На вопрос, «с чего все начинается», Марта Грэм однажды ответила: «Возможно, с наших поисков целостности — с того, что мы устремляемся в путешествие за целым»[1030]. Тем не менее созданный ею танец модерн отличали движения линейные, геометрические, угловатые. Поиск целостности сменился препарированием, анализом и конструированием движений нарочито искусственных. Фореггер в России поставил «танцы машин», а его коллеги в Баухаузе — не менее механичный «Триадический балет». Американский танцовщик Мерс Каннингем, начавший свою карьеру у Марты Грэм, считал, что движения надо сделать случайными, фрагментарными, и сознательно упражнялся в их расчленении. В противоположность принципам Дельсарта, танцовщики Каннингема учились перемещать центр тяжести каждой части тела в отдельности и совершать независимые движения разными частями тела[1031]. Использование музыкального ряда, никак не связанного танцем, выбор нарочито дисгармоничной музыки или шумового аккомпанемента были призваны подчеркнуть расчлененность тела и разорванность его движений, чтобы тем самым окончательно констатировать отсутствие гармонии и целостности в современном человеке.
Усилие и расслабление
Дункан восхищала зрителей легкостью и грациозностью не только на сцене, но и в жизни.

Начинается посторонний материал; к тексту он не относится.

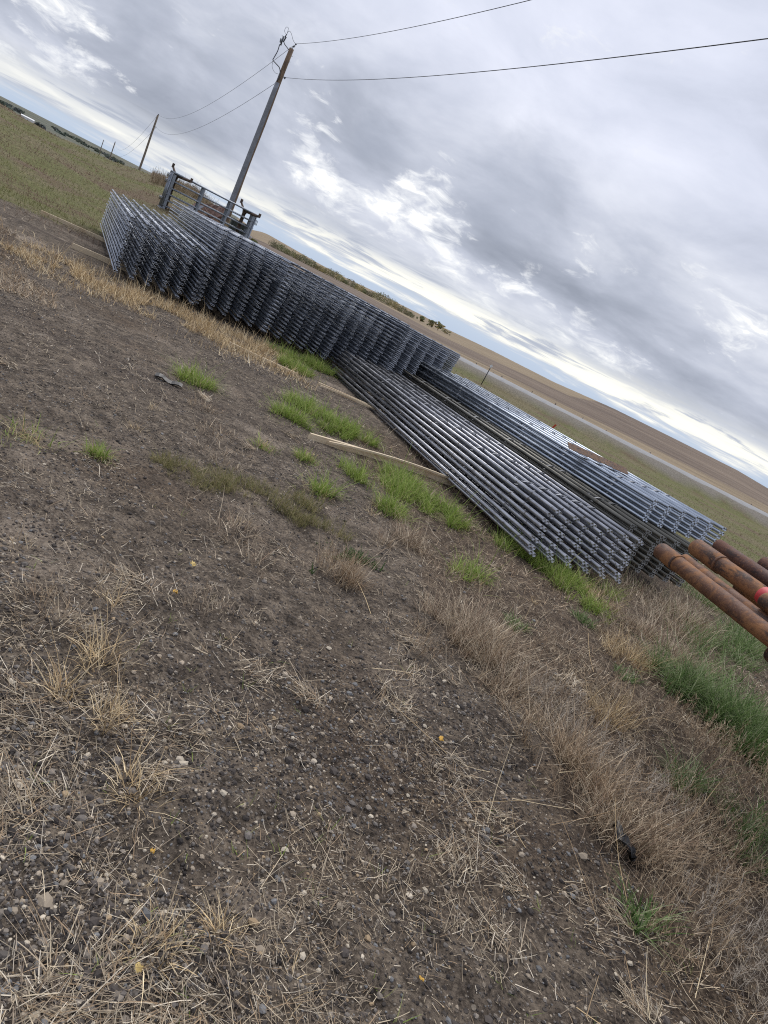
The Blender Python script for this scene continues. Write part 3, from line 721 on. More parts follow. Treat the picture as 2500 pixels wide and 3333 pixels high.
insulator(up1, (.06, 0, Z + .14), (.35, 0, 1), M['gear'], 2)
insulator(up1, (.13, 0, Z + .33), (.5, 0, 1), M['gear'], 2, .8)
MB().tube([(-.10, -.02, Z - .45), (-.13, -.05, Z - .18), (-.55, -.12, Z - .02), (-.66, -.14, Z + .08)], .03, 8).build('fuse_bracket', M['gear'], up1)
cf = MB(); cf.tube([(-.78, -.14, Z - .22), (-.80, -.14, Z + .34)], .055, 10).build('fuse_cutout', M['gear'], up1)
insulator(up1, (-.69, -.14, Z + .06), (.12, 0, 1), M['gear'], 5, .95)
insulator(up1, (-.88, -.14, Z - .08), (-.12, 0, 1), M['gear'], 4, .8)
MB().tube([(-.93, -.14, Z + .36), (-.72, -.14, Z + .39)], .02, 6).build('cross_pin', M['gear'], up1)
MB().tube([(-.70, -.14, Z + .40), (-.66, -.14, Z + .62)], .035, 8).build('arrester', M['gear'], up1)
coil('jumper_wire', [(.12, 0, Z + .40), (-.12, -.05, Z + .52), (-.40, -.10, Z + .82), (-.60, -.14, Z + .86), (-.66, -.14, Z + .62)], .014, M['gear'], up1)
coil('jumper_wire', [(-.66, -.14, Z + .72), (-.70, -.14, Z + 1.0), (-.86, -.14, Z + .98), (-.88, -.14, Z + .72), (-.74, -.14, Z + .60)], .012, M['gear'], up1)
coil('riser_cable', [(-.86, -.14, Z - .20), (-.83, -.16, Z - .65), (-.90, -.18, Z - 1.15), (-.90, -.18, Z - 1.32), (-.62, -.20, Z - 1.42), (-.30, -.21, Z - 1.55), (-.13, -.21, Z - 1.9), (-.15, -.20, Z - 2.4)], .034, M['gear'], up1)
coil('ground_wire', [(-.90, -.18, Z - 1.3), (-.80, -.18, Z - 1.72), (-.50, -.16, Z - 1.95), (-.22, -.12, Z - 1.92)], .012, M['gear'], up1)
MB().tube([(.12, -.02, Z - 1.92), (.34, -.04, Z - 1.84)], .03, 8).build('neutral_bracket', M['gear'], up1)
insulator(up1, (.24, -.03, Z - 1.98), (.6, 0, .8), M['gear'], 2, .8)
for zz_ in (.42, .82): MB().tube([(.10, 0, Z - zz_), (.24, -.02, Z - zz_)], .018, 6).build('bolt', M['gear'], up1)
for ch in up1.children:
    if not ch.name.startswith(('pole_shaft', 'cable_guard')): ch.location = (0, 0, H1); ch.scale = (GEAR, GEAR, GEAR)
tag(up1, 'tall weathered utility pole with grey cable guard and fuse gear on top', 'utility pole', 'utility poles along the line')
def local(root, q): return root.matrix_basis @ Vector(q)

def Lp1(q):
    c_, s_ = math.cos(R(20.9)), math.sin(R(20.9)); return Vector((P1.x + c_ * q[0] - s_ * q[1], P1.y + s_ * q[0] + c_ * q[1], P1.z + q[2]))
def simple_pole(az, d_, eltop, label, rb, rt_, zbase=None, arm=False):
    p = at(az, d_); p.z = (float(smooth_ground(p.x, p.y)) if zbase is None else zbase) - .1
    h = EYE + d_ * math.tan(R(eltop)) - p.z; r_ = empty('utility_pole', p); shaft(r_, h, rb, rt_, M['pole_far'], 12)
    insulator(r_, (.03, 0, h), (0, 0, 1), M['gear'], 2, 1.4)
    MB().tube([(.05, 0, h - 1.85), (.38, 0, h - 1.75)], .05, 8).build('neutral_bracket', M['gear'], r_)
    tag(r_, label, 'utility pole', 'utility poles along the line'); return p, h
P2, H2 = simple_pole(-27.48, 136, 3.68, 'smaller brown utility pole standing beyond the grassy bank', .21, .15)
P3, H3 = simple_pole(-29.45, 330, .80, 'tiny dark distant utility pole, nearer of the far pair', .23, .18)
P4, H4 = simple_pole(-30.15, 420, .56, 'tiny dark distant utility pole, farther of the far pair', .23, .18)
def line(a, b, sag, r_, label, n=28):
    a, b = Vector(a), Vector(b); m_ = MB()
    m_.tube([a + (b - a) * (i / n) + Vector((0, 0, -sag * 4 * (i / n) * (1 - i / n))) for i in range(n + 1)], r_, 6)
    tag(m_.build('power_line', M['wire']), label, 'power line', 'overhead lines')
a_top, a_neu = Lp1((.11, 0, H1 + .32)), Lp1((.27, -.03, H1 - 1.40))
b_top, b_neu = Lp1((.02, .02, H1 + .17)), Lp1((-.05, .10, H1 - 1.75))
line(b_top, (P2.x, P2.y, P2.z + H2 + .15), 2.0, .010, 'upper line from tall pole back to the smaller brown pole')
line(b_neu, (P2.x + .38, P2.y, P2.z + H2 - 1.75), 2.0, .010, 'lower line from tall pole back to the smaller brown pole')
line((P2.x, P2.y, P2.z + H2 + .15), (P3.x, P3.y, P3.z + H3), 4.5, .016, 'upper line from smaller brown pole to the distant poles')
line((P2.x + .38, P2.y, P2.z + H2 - 1.75), (P3.x, P3.y, P3.z + H3 - 1.6), 4.5, .016, 'lower line from smaller brown pole to the distant poles')
# the next pole stands out of the frame, towards the viewer's right
NX = Vector((P1.x + 47.0, P1.y - 79.0, 0))
line(a_top, (NX.x, NX.y, P1TOP + .32), 2.5, .0095, 'upper line running from tall pole out of the top of view', 60)
line(a_neu, (NX.x, NX.y, P1TOP - 1.45), 2.28, .0095, 'lower line running from tall pole across the open sky above the road', 60)

# ------------------------------------------------------------------ marker post, lath, fence
mp = at(2.32, 50.5); ms = empty('marker_post', mp)
MB().tube([(0, 0, -.1), (.03, 0, 1.46)], .032, 8).build('post', M['blackpost'], ms)
v = [(-.0, -.045, 1.33), (.12, -.045, 1.46), (0, -.045, 1.60), (-.12, -.045, 1.46)]; v = [(q[0] + .03, q[1], q[2]) for q in v]; v += [(q[0], -.035, q[2]) for q in v]
mk('reflector', v, [[0, 1, 2, 3], [7, 6, 5, 4], [0, 4, 5, 1], [1, 5, 6, 2], [2, 6, 7, 3], [3, 7, 4, 0]], M['reflector'], ms)
tag(ms, 'thin dark marker post with small pale diamond reflector beside the road', 'marker post')
lp = at(8.85, 36.5); lz = EYE + 36.5 * math.tan(R(-3.9))
v = []
for (hh, ww) in ((-.15, .045), (.78, .05), (.80, .045)):
    for (i, j) in ((-1, -1), (1, -1), (1, 1), (-1, 1)): v.append((i * ww + hh * .16, j * .008, hh))
f = [[3, 2, 1, 0]] + [[r_ * 4 + k, r_ * 4 + (k + 1) % 4, r_ * 4 + 4 + (k + 1) % 4, r_ * 4 + 4 + k] for r_ in (0, 1) for k in range(4)] + [[8, 9, 10, 11]]
o = mk('survey_lath', v, f, M['orange']); o.location = (lp.x, lp.y, gz(lp.x, lp.y)); o.rotation_euler = (0, R(6), R(-12))
o.scale = (1, 1, max(.3, (EYE + 36.5 * math.tan(R(-3.02)) - o.location.z) / .80))
tag(o, 'orange-red survey lath leaning in the green verge behind bluish stack', 'survey lath')
fr = empty('wire_fence', (0, 0, 0)); fz = {}
FP = [(-2.6, 0), (1.2, .2), (2.6, 0), (3.4, .3), (4.3, .1), (6.0, 0), (8.0, 0), (10.3, .1), (12.3, 0), (15.9, .1), (19.4, 0), (23.4, .1), (26.5, 0), (29.5, 0)]
pts = []
for i, (az, k) in enumerate(FP):
    x = 68.5 * math.tan(R(az)); y = float(road_far(x)) + 4.6; z = float(smooth_ground(x, y)); ln = random.uniform(-.12, .12); h = random.uniform(.5, .8)
    MB().tube([(x, y, z - .1), (x + ln, y, z + h)], .045 + .02 * (i % 3 == 0), 6).build('fence_post', M['pole_far' if i % 2 else 'brown'], fr); pts.append((x, y, z))
for h in (.3, .5): MB().tube([(q[0], q[1], q[2] + h) for q in pts], .006, 4).build('fence_wire', M['wire'], fr)
tag(fr, 'sparse wire fence of short crooked posts beyond the grey road', 'fence')

# ------------------------------------------------------------------ far shed, far tree belts
sh = empty('white_shed', at(-34.7, 620)); sh.rotation_euler = (0, 0, R(30)); sh.location.z = EYE + 620 * math.tan(R(-.56))
MB().box((0, 0, .9), (4.2, 0, 0), (0, 3, 0), (0, 0, .9)).build('wall', M['white'], sh)
mk('roof', [(-4.4, -3.3, 1.8), (4.4, -3.3, 1.8), (4.4, 0, 2.5), (-4.4, 0, 2.5), (-4.4, 3.3, 1.8), (4.4, 3.3, 1.8)], [[0, 1, 2, 3], [3, 2, 5, 4], [0, 3, 4], [1, 5, 2], [0, 4, 5, 1]], M['white'], sh)
tag(sh, 'long low white shed far off beyond the grassy bank', 'shed')
sh2 = copy_tree(sh); q = at(-35.45, 640); sh2.location = (q.x, q.y, EYE + 640 * math.tan(R(-.60))); sh2.scale = (.35, .6, .55)
tag(sh2, 'small white outbuilding next to the long far white shed', 'shed')
def leaf_cloud(cs, n_per, size, cols, r_):
    """leaf-sized quads through several lumps: cs = [(x,y,z,rx,ry,rz)]"""
    V, C = [], []
    for (x, y, z, rx, ry, rz) in cs:
        q = r_.normal(size=(n_per, 3)); q /= np.linalg.norm(q, axis=1)[:, None]; q *= r_.uniform(.25, 1.0, (n_per, 1)) ** .55
        c = np.array([x, y, z]) + q * np.array([rx, ry, rz])
        a_ = r_.normal(size=(n_per, 3)); a_ /= np.linalg.norm(a_, axis=1)[:, None]; b_ = np.cross(a_, r_.normal(size=(n_per, 3))); b_ /= np.linalg.norm(b_, axis=1)[:, None]
        s = size * r_.uniform(.6, 1.5, (n_per, 1)); a_ *= s; b_ *= s * .7
        V.append(np.stack([c - a_ - b_, c + a_ - b_, c + a_ + b_, c - a_ + b_], 1).reshape(-1, 3))
        base = np.array(cols[r_.integers(len(cols))]); k = base * r_.uniform(.65, 1.35, (n_per, 1)); C.append(np.repeat(k, 4, 0))
    V = np.concatenate(V); C = np.concatenate(C); F = np.arange(len(V)).reshape(-1, 4); return V, F, C
LC = [(.18, .19, .095), (.23, .22, .11), (.15, .165, .09), (.31, .26, .11), (.21, .19, .125)]
r9 = np.random.default_rng(5)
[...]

Невозможно было представить, чтобы она, к примеру, гналась за уходящим поездом[1032]. По словам художника Михаила Нестерова, «смотреть на нее в те далекие дни доставляло такое же радостное чувство, как ходить по молодой травке, слушать пение соловья, пить ключевую воду»[1033]. Казалось, пляска — естественное состояние ее тела, не требующее никаких усилий[1034].